Jason Sapsin was quoted in the NutraIngedients-USA article "High NDI Failure Rate Putting More Emphasis on GRAS Status for New Ingredients." Full text can be found in the February 10, 2015, issue, but a synopsis is below.

The high rate of failure in New Dietary Ingredient notifications has some companies seeking workarounds by increasingly leaning on GRAS status as a way to avoid having to enter the NDI realm.

Many companies are looking at ways to come to market legally with new ingredients without having to run through the NDI gauntlet. Some are leaning on the GRAS mention in the original draft of the NDI guidance stating that a notification for a NDI is not required in the ingredient is listen or affirmed by the FDA as GRAS, is self-affirmed GRAS, or is approved as a direct food additive.

In both cases – NDIs and GRAS substances – the issue revolves around the safety of the ingredient. The difference is a proper understanding of what 'generally recognized' means," said Jason Sapsin.

"It means there is a consensus in the scientific community that the ingredient is safe. For that, the data you bring forward has to be public so that this consensus might reasonably develop," he noted.

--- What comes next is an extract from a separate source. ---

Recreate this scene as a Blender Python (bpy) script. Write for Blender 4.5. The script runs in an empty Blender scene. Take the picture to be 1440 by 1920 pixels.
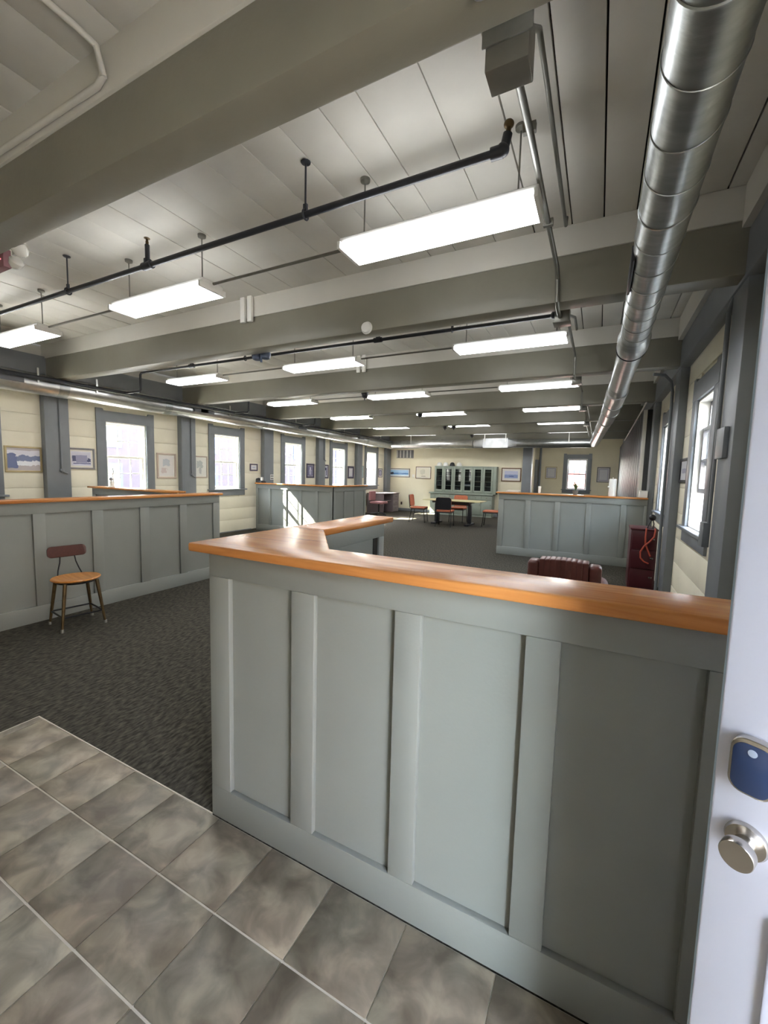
import bpy, bmesh, math, random
from mathutils import Vector, Matrix
random.seed(7)
S = bpy.context.scene
COL = S.collection
PI = math.pi

# ------------------------------------------------------------------ camera
cam_d = bpy.data.cameras.new('camera')
cam = bpy.data.objects.new('camera', cam_d)
COL.objects.link(cam)
S.camera = cam
cam_d.sensor_fit = 'VERTICAL'
cam_d.sensor_height = 24.0
cam_d.lens = 781.6 / 1920 * 24.0
cam_d.clip_start = 0.02
cam_d.clip_end = 300
RX = Vector((0.88873138, 0.45772195, 0.02543909))     # image right
DY = Vector((0.06448532, -0.0698815, -0.99546884))    # image down
FW = Vector((-0.45387022, 0.88634485, -0.09162223))   # view direction
M3 = Matrix((RX, -DY, -FW)).transposed()
cam.matrix_world = Matrix.Translation((0, 0, 1.5)) @ M3.to_4x4()

# ------------------------------------------------------------------ sky, sun, exposure
W = bpy.data.worlds.new('world')
S.world = W
W.use_nodes = True
wn = W.node_tree
wn.nodes.clear()
sky = wn.nodes.new('ShaderNodeTexSky')
sky.sky_type = 'NISHITA'
sky.sun_disc = False
sky.sun_elevation = math.radians(40)
sky.sun_rotation = math.radians(-67)
sky.air_density = 1.0
sky.dust_density = 1.5
bg = wn.nodes.new('ShaderNodeBackground')
bg.inputs['Strength'].default_value = 1.95
wo = wn.nodes.new('ShaderNodeOutputWorld')
hsv = wn.nodes.new('ShaderNodeHueSaturation')
hsv.inputs['Saturation'].default_value = 0.5
wn.links.new(sky.outputs[0], hsv.inputs['Color'])
wn.links.new(hsv.outputs[0], bg.inputs[0])
wn.links.new(bg.outputs[0], wo.inputs[0])

sun_d = bpy.data.lights.new('sun', 'SUN')
sun_d.energy = 30.0
sun_d.angle = math.radians(0.6)
sun_d.color = (1.0, 0.93, 0.78)
sun = bpy.data.objects.new('sun', sun_d)
COL.objects.link(sun)
sun.rotation_euler = Vector((1.0, 0.43, -0.90)).to_track_quat('-Z', 'Y').to_euler()

S.view_settings.view_transform = 'Standard'
S.view_settings.look = 'None'
S.view_settings.gamma = 1.0
S.view_settings.use_curve_mapping = False
S.view_settings.exposure = 2.5
LAMP = 3.9          # radiance of the fluorescent lenses

# ------------------------------------------------------------------ materials
def s2l(c):
    return tuple(((v / 255) / 12.92 if v / 255 <= 0.04045 else ((v / 255 + 0.055) / 1.055) ** 2.4) for v in c)

def mat(name, rgb, rough=0.6, metal=0.0, var=0.06, scale=6.0, bump=0.0, bscale=60.0, spec=0.5, stretch=None, rgb2=None, coat=0.0, detail=4.0):
    """procedural paint / metal / cloth: base colour gently varied with noise, fine bump"""
    m = bpy.data.materials.new(name)
    m.use_nodes = True
    n = m.node_tree.nodes
    l = m.node_tree.links
    b = n['Principled BSDF']
    b.inputs['Roughness'].default_value = rough
    b.inputs['Metallic'].default_value = metal
    b.inputs['Specular IOR Level'].default_value = spec
    if coat:
        b.inputs['Coat Weight'].default_value = coat
        b.inputs['Coat Roughness'].default_value = 0.12
    tc = n.new('ShaderNodeTexCoord')
    mp = n.new('ShaderNodeMapping')
    if stretch:
        mp.inputs['Scale'].default_value = stretch
    l.new(tc.outputs['Object'], mp.inputs[0])
    no = n.new('ShaderNodeTexNoise')
    no.inputs['Scale'].default_value = scale
    no.inputs['Detail'].default_value = detail
    l.new(mp.outputs[0], no.inputs[0])
    cr = n.new('ShaderNodeValToRGB')
    c = s2l(rgb)
    if rgb2:
        c0, c1 = s2l(rgb2), c
    else:
        c0 = tuple(v * (1 - var) for v in c)
        c1 = tuple(min(1, v * (1 + var)) for v in c)
    cr.color_ramp.elements[0].position = 0.3
    cr.color_ramp.elements[1].position = 0.7
    cr.color_ramp.elements[0].color = (*c0, 1)
    cr.color_ramp.elements[1].color = (*c1, 1)
    l.new(no.outputs[0], cr.inputs[0])
    l.new(cr.outputs[0], b.inputs['Base Color'])
    if bump:
        n2 = n.new('ShaderNodeTexNoise')
        n2.inputs['Scale'].default_value = bscale
        n2.inputs['Detail'].default_value = 3
        l.new(mp.outputs[0], n2.inputs[0])
        bp = n.new('ShaderNodeBump')
        bp.inputs['Strength'].default_value = bump
        bp.inputs['Distance'].default_value = 0.01
        l.new(n2.outputs[0], bp.inputs['Height'])
        l.new(bp.outputs[0], b.inputs['Normal'])
    return m

SAGE = mat('sage_paint', (131, 134, 129), 0.5, var=0.03, scale=3, bump=0.05, bscale=90)
TRIM = mat('grey_trim_paint', (122, 126, 130), 0.42, var=0.05, scale=5, bump=0.06, bscale=50)
BEAM = mat('beam_paint', (134, 131, 118), 0.4, var=0.06, scale=3, bump=0.1, bscale=30)
CEIL = mat('ceiling_white', (210, 207, 198), 0.6, var=0.05, scale=3, bump=0.1, bscale=25)
FASC = mat('fascia_white', (206, 203, 194), 0.5, var=0.04, scale=2, bump=0.05, bscale=30)
CREAM = mat('cream_board', (232, 226, 205), 0.6, var=0.04, scale=2.5, bump=0.1, bscale=20)
PLAST = mat('cream_plaster', (228, 219, 192), 0.7, var=0.05, scale=1.6, bump=0.25, bscale=9)
DARKW = mat('dark_gap', (40, 36, 32), 0.9)
SASH = mat('white_sash', (236, 234, 226), 0.4, var=0.03)
GALV = mat('galvanised_steel', (176, 180, 180), 0.36, metal=1.0, var=0.14, scale=9, bump=0.08, bscale=30, stretch=(1, 3, 1))
GALVB = mat('dull_sheet_metal', (190, 192, 192), 0.55, metal=1.0, var=0.12, scale=6)
GALVL = mat('galvanised_duct', (205, 206, 205), 0.34, metal=1.0, var=0.10, scale=7, bump=0.06, bscale=26)
STEEL = mat('brushed_nickel', (196, 192, 186), 0.22, metal=1.0, var=0.05, scale=40)
CONDU = mat('conduit_grey', (130, 129, 122), 0.35, metal=0.6, var=0.08, scale=12)
BLACK = mat('black_pipe', (44, 47, 54), 0.45, var=0.15, scale=12)
BLK = mat('black_plastic', (30, 30, 34), 0.4, var=0.1)
BLKM = mat('black_metal', (26, 26, 28), 0.35, metal=0.4, var=0.1)
WHITE = mat('white_plastic', (235, 234, 228), 0.4, var=0.02)
WHITEM = mat('white_enamel', (230, 230, 226), 0.35, var=0.02)
DOORW = mat('door_white', (206, 208, 222), 0.35, var=0.02, scale=4, bump=0.04, bscale=40)
MAROON = mat('maroon_leather', (92, 48, 42), 0.38, var=0.2, scale=8, bump=0.3, bscale=35)
MARC = mat('maroon_paint', (78, 32, 38), 0.3, var=0.12, scale=4)
CORAL = mat('coral_fabric', (196, 118, 88), 0.9, var=0.12, scale=40, bump=0.2, bscale=200)
PINKF = mat('mauve_fabric', (150, 104, 104), 0.9, var=0.12, scale=40, bump=0.2, bscale=200)
DESKG = mat('mauve_grey_laminate', (118, 106, 108), 0.5, var=0.06)
CABG = mat('cabinet_green_grey', (146, 155, 142), 0.5, var=0.05)
CABI = mat('cabinet_inside', (46, 48, 50), 0.7)
ORANGE = mat('orange_cord', (186, 82, 62), 0.5)
GREENP = mat('plant_leaf', (78, 104, 62), 0.6, var=0.25, scale=10)
TERRA = mat('pot_grey', (120, 116, 108), 0.7)
TABLE = mat('pale_table_top', (206, 196, 148), 0.35, var=0.05)
DARKBR = mat('dark_brown_wood', (72, 34, 26), 0.4, var=0.2, scale=14, stretch=(1, 6, 6))
BRASS = mat('worn_bronze_steel', (92, 76, 50), 0.4, metal=0.7, var=0.3, scale=20)
BLUEB = mat('blue_cover', (70, 110, 160), 0.5)
PANELD = mat('dark_panelling', (66, 68, 70), 0.5, spec=0.3, var=0.12, scale=6, stretch=(6, 6, 1))
GOLDF = mat('gold_frame', (176, 160, 120), 0.4, metal=0.3, var=0.1)
BROWNF = mat('brown_frame', (110, 78, 52), 0.4, var=0.15)
GREYF = mat('grey_frame', (130, 128, 130), 0.4, var=0.1)
PURF = mat('dark_purple_frame', (74, 68, 88), 0.4, var=0.1)
TANF = mat('tan_frame', (190, 172, 156), 0.5, var=0.08)
MATW = mat('mount_board', (226, 222, 212), 0.8, var=0.02)
GROUND = mat('paving_ground', (138, 133, 126), 0.9, var=0.1, scale=1)
RIGHTB = mat('pale_clapboard', (104, 92, 86), 0.8, var=0.08, scale=2)

def wood(name, ca, cb, axis=0, rough=0.27, coat=0.0):
    m = bpy.data.materials.new(name)
    m.use_nodes = True
    n = m.node_tree.nodes
    l = m.node_tree.links
    b = n['Principled BSDF']
    b.inputs['Roughness'].default_value = rough
    b.inputs['Coat Weight'].default_value = coat
    b.inputs['Specular IOR Level'].default_value = 0.32
    b.inputs['Coat Roughness'].default_value = 0.06
    tc = n.new('ShaderNodeTexCoord')
    mp = n.new('ShaderNodeMapping')
    sc = [22, 22, 22]
    sc[axis] = 1.3
    mp.inputs['Scale'].default_value = sc
    l.new(tc.outputs['Object'], mp.inputs[0])
    no = n.new('ShaderNodeTexNoise')
    no.inputs['Scale'].default_value = 1.6
    no.inputs['Detail'].default_value = 6
    no.inputs['Distortion'].default_value = 0.6
    l.new(mp.outputs[0], no.inputs[0])
    cr = n.new('ShaderNodeValToRGB')
    cr.color_ramp.elements[0].position = 0.32
    cr.color_ramp.elements[1].position = 0.68
    cr.color_ramp.elements[0].color = (*s2l(ca), 1)
    cr.color_ramp.elements[1].color = (*s2l(cb), 1)
    l.new(no.outputs[0], cr.inputs[0])
    l.new(cr.outputs[0], b.inputs['Base Color'])
    bp = n.new('ShaderNodeBump')
    bp.inputs['Strength'].default_value = 0.06
    bp.inputs['Distance'].default_value = 0.004
    l.new(no.outputs[0], bp.inputs['Height'])
    l.new(bp.outputs[0], b.inputs['Normal'])
    return m
OAKX = wood('oak_grain_across', (168, 105, 52), (202, 139, 78), 0)
OAKY = wood('oak_grain_along', (168, 105, 52), (202, 139, 78), 1)
SEATW = wood('seat_wood', (176, 112, 50), (206, 146, 78), 0, rough=0.3, coat=0.2)

def tile_material():
    m = bpy.data.materials.new('slate_tile')
    m.use_nodes = True
    n = m.node_tree.nodes
    l = m.node_tree.links
    b = n['Principled BSDF']
    b.inputs['Roughness'].default_value = 0.42
    tc = n.new('ShaderNodeTexCoord')
    oi = n.new('ShaderNodeObjectInfo')
    mul = n.new('ShaderNodeVectorMath'); mul.operation = 'MULTIPLY_ADD'
    mul.inputs[1].default_value = (1, 1, 1)
    cmb = n.new('ShaderNodeCombineXYZ')
    rm = n.new('ShaderNodeMath'); rm.operation = 'MULTIPLY'; rm.inputs[1].default_value = 37.0
    l.new(oi.outputs['Random'], rm.inputs[0])
    for i in range(3):
        l.new(rm.outputs[0], cmb.inputs[i])
    l.new(tc.outputs['Object'], mul.inputs[0])
    l.new(cmb.outputs[0], mul.inputs[2])
    no = n.new('ShaderNodeTexNoise')
    no.inputs['Scale'].default_value = 9
    no.inputs['Detail'].default_value = 9
    no.inputs['Distortion'].default_value = 0.5
    l.new(mul.outputs[0], no.inputs[0])
    cr = n.new('ShaderNodeValToRGB')
    e = cr.color_ramp.elements
    e[0].position = 0.33; e[0].color = (*s2l((100, 91, 78)), 1)
    e[1].position = 0.68; e[1].color = (*s2l((156, 146, 128)), 1)
    k = e.new(0.5); k.color = (*s2l((126, 118, 104)), 1)
    l.new(no.outputs[0], cr.inputs[0])
    hs = n.new('ShaderNodeHueSaturation')
    mr = n.new('ShaderNodeMapRange')
    mr.inputs[3].default_value = 0.82; mr.inputs[4].default_value = 1.12
    l.new(oi.outputs['Random'], mr.inputs[0])
    l.new(mr.outputs[0], hs.inputs['Value'])
    n3 = n.new('ShaderNodeTexNoise')
    n3.inputs['Scale'].default_value = 3.5
    n3.inputs['Detail'].default_value = 2
    l.new(mul.outputs[0], n3.inputs[0])
    r3 = n.new('ShaderNodeValToRGB')
    r3.color_ramp.elements[0].position = 0.38; r3.color_ramp.elements[0].color = (1.03, 0.98, 0.94, 1)
    r3.color_ramp.elements[1].position = 0.62; r3.color_ramp.elements[1].color = (0.98, 1.01, 0.975, 1)
    l.new(n3.outputs[0], r3.inputs[0])
    m3 = n.new('ShaderNodeMix'); m3.data_type = 'RGBA'; m3.blend_type = 'MULTIPLY'
    m3.inputs[0].default_value = 1.0
    l.new(cr.outputs[0], m3.inputs[6])
    l.new(r3.outputs[0], m3.inputs[7])
    l.new(m3.outputs[2], hs.inputs['Color'])
    l.new(hs.outputs[0], b.inputs['Base Color'])
    bp = n.new('ShaderNodeBump')
    bp.inputs['Strength'].default_value = 0.25
    bp.inputs['Distance'].default_value = 0.01
    l.new(no.outputs[0], bp.inputs['Height'])
    l.new(bp.outputs[0], b.inputs['Normal'])
    return m
TILE = tile_material()
GROUT = mat('grout', (196, 188, 172), 0.8, var=0.06, scale=20)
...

GRAS comes in two flavors: self-affirmed, in which a company convenes its own panel of experts to assess the ingredients safety, and "FDA no objection" in which the dossier is submitted to the agency. Sapsin notes that it is important to keep in mind the distinction between the two.

"When you self-affirm and you don't send it into the agency you are betting that if the agency asked to see your material they would agree with you. You are not establishing the agency's position on it; you are establishing your own position on it. If you have done a good job it might not be an issue, and the agency might have no choice but to agree, though the agency doesn't really offer an opinion, they just agree to not object your conclusion.

"In GRAS you are saying everybody else has decided this is reasonably certain to be safe. In an NDI you are saying that I have decided this is reasonably expected to be sage and the data I am using to show that might or might not be public."

Sapsin explains that the issue becomes less clear for GRAS notifications that seem to be undertaken solely as a legal basis to bring in a new dietary supplement ingredient to the market. "That's not the end of the story. While the product may be GRAS, the intake level of the NDI may or may not be the same as to how the product has been recognized as GRAS in the food supply."

Sapsin believes this related more to experimental cutting-edge nature of dietary supplement development.

"I think part of that has to do with the fact that people are constantly trying to push the envelope on NDIs," he said. "That could be why the standard seems to be higher. It could be that NDI notifications are filed on marginal kinds of products."

"We keep forgetting that the tradeoff was made when the dietary supplement category was created," he said. "The tradeoff was always along the following lines: the law will allow you to make certain kinds of claims on what is essentially a food product that ordinarily would be impossible. The stuff for which you make those claims should be 'organic' and food-like."

Although the new NDI draft guidance might bring some clarity to the picture, it is unlikely to relieve the tension that the process of chemical synthesis are placing on the system.

"The starting point was the ingredient existed in nature and usually from where it was in the food supply. The purpose was not to go into the lab and cook up a new molecule. When you start doing that, you ae trying to fit your product into a structure for which it was not intended," Sapsin says.